Dans l'oubli hypnotique des nuits londoniennes... je regarde mon verre, je le fais tourner d'une main tremblante, pourquoi alors qu'il n'y a pas de glaçons, pas de tintements de cristal, je ne sais pas, je le regarde juste, des yeux posés sur un liquide ambré, un Benriach en version Smoky Ten, peut-être ai-je l'espoir de sentir son parfum, sa tourbe qui m’emmènera loin d'ici, plus au nord, à l'extrême nord même de l’Écosse, dans les îles Orcades. Ce verre sera le dernier, peut-être, avant de se reprendre en main, de tout laisser tomber et de reprendre vie. Dans un lieu familier, celui de l'enfance et des souvenirs, celui des brebis et du roi des Cailles. Là-bas, je n'oublierai pas mes compagnons nocturnes, bières, vin et vodka, pourtant j'essaierai d'y échapper, et pour cela il y aura le vent des Orcades chargé d'embruns tout aussi enivrant.

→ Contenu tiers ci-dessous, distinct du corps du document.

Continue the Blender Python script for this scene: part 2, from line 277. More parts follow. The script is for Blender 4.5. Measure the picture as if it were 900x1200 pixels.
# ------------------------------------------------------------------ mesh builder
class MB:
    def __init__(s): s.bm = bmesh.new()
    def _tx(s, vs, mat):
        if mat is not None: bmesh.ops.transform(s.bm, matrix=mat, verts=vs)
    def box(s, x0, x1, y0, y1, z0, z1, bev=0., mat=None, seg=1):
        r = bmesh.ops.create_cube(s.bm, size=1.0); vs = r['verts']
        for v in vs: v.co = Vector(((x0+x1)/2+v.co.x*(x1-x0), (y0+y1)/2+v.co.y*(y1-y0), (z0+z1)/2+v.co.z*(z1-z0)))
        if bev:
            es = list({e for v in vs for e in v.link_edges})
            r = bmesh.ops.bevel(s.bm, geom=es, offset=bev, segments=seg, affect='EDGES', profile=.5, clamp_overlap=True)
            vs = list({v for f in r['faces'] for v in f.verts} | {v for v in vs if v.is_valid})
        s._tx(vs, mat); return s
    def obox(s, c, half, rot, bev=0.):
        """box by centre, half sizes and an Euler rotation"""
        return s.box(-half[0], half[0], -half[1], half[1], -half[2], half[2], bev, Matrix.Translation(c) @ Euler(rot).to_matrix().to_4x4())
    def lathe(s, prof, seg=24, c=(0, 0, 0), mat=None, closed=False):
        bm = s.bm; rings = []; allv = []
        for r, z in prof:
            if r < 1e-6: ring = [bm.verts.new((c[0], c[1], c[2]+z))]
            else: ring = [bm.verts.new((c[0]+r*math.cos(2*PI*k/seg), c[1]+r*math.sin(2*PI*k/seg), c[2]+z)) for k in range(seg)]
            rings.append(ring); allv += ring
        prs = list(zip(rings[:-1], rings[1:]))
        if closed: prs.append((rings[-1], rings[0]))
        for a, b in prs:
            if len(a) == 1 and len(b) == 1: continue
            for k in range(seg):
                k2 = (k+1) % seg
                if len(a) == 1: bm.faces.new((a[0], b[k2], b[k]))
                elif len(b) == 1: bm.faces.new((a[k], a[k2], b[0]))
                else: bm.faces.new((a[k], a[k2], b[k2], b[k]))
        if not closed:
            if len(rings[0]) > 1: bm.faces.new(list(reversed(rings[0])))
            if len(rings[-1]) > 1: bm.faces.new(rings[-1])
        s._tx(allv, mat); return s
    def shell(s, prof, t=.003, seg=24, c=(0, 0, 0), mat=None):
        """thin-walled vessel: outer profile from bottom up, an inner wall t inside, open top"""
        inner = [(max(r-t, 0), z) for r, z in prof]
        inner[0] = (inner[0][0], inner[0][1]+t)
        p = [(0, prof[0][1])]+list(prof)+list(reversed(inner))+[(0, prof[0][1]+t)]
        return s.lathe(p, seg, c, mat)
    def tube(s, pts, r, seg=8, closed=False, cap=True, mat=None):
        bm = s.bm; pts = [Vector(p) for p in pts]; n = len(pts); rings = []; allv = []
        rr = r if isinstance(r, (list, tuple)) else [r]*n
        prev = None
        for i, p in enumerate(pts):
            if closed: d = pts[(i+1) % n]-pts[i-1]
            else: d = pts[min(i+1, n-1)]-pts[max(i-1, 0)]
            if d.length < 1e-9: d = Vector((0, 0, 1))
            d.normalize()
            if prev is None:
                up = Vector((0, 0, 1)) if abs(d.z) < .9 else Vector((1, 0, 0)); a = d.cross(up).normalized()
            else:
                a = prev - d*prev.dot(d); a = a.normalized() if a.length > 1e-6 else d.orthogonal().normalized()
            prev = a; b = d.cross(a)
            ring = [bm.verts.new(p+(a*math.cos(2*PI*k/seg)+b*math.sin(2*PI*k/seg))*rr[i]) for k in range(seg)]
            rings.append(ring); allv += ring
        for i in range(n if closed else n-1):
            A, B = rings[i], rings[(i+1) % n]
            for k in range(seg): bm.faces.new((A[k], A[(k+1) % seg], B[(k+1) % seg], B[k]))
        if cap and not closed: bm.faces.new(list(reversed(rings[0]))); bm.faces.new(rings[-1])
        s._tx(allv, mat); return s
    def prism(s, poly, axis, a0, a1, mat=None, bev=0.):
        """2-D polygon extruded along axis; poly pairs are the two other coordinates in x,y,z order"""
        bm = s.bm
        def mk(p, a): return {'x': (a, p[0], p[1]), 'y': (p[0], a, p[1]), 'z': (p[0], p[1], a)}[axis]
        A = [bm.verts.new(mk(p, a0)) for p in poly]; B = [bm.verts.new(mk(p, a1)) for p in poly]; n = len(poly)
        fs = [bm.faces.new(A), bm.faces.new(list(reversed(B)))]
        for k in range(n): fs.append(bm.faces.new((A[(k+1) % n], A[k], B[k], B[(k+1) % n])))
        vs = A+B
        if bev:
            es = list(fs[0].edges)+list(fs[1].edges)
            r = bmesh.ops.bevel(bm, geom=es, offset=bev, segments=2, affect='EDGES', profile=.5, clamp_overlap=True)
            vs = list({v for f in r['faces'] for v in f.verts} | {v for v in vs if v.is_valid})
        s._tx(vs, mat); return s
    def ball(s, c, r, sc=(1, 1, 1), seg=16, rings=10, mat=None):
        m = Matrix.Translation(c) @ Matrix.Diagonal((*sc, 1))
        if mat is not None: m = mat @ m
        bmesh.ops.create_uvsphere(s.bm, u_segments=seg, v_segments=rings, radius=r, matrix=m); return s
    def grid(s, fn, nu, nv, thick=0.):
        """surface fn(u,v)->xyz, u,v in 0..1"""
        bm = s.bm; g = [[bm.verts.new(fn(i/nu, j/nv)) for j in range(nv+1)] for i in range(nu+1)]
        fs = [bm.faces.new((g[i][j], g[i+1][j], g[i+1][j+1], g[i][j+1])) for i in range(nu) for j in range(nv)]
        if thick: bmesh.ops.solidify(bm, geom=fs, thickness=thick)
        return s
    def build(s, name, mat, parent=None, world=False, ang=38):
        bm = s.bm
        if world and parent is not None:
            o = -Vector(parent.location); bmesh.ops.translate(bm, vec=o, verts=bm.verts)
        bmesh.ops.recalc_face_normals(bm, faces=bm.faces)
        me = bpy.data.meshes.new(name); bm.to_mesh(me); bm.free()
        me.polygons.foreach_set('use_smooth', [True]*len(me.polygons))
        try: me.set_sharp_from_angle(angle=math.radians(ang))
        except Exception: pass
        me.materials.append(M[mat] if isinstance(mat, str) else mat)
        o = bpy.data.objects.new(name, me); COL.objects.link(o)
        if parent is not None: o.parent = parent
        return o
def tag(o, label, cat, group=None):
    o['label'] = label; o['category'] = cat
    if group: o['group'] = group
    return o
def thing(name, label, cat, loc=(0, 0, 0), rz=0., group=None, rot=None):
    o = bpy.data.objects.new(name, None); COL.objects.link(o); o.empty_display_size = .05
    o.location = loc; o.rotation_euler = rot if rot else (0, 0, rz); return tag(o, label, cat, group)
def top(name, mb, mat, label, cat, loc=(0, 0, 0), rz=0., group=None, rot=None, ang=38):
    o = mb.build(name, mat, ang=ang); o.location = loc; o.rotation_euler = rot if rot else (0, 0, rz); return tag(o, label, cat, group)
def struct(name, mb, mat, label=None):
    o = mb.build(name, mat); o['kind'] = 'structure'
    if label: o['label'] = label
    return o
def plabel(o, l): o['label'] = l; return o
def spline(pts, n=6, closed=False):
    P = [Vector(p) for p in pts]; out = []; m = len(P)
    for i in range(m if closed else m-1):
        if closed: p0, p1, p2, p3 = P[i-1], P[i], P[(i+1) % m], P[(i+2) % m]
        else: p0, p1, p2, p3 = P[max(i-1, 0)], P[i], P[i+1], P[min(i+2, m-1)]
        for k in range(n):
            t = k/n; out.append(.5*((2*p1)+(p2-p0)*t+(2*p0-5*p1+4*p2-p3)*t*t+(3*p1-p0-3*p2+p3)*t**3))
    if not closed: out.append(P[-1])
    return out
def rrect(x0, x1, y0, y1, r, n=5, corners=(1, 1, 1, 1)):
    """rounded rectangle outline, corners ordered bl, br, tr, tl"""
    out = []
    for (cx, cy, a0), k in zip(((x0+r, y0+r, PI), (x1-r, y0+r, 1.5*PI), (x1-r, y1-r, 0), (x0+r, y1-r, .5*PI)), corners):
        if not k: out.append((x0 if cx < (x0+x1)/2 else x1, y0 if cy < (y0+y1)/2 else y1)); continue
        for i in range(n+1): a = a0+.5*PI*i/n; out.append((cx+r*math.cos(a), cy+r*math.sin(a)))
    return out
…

« Dans les Orcades, le vent souffle en permanence. A la ferme, les vents d'ouest sont les plus éprouvants : ils transportent la mer avec eux et peuvent déplacer des tonnes de rochers en une seule nuit. Au réveil, le paysage familier s'en trouve modifié. Les vents d'est, en revanche, se révèlent parfois d'une beauté stupéfiante : quand les rafales soufflent à l'encontre de la marée, elles décapitent la crête des vagues, faisant jaillir une étincelante canopée de gouttelettes qui brillent au soleil. Les chaumières traditionnelles, solides et trapues, sont conçues pour résister aux violentes tempêtes. La plupart des Orcadiens leur ressemblent, mais, bien que née ici, je n'ai pas héritée de cette morphologie : je suis grande et dégingandée. »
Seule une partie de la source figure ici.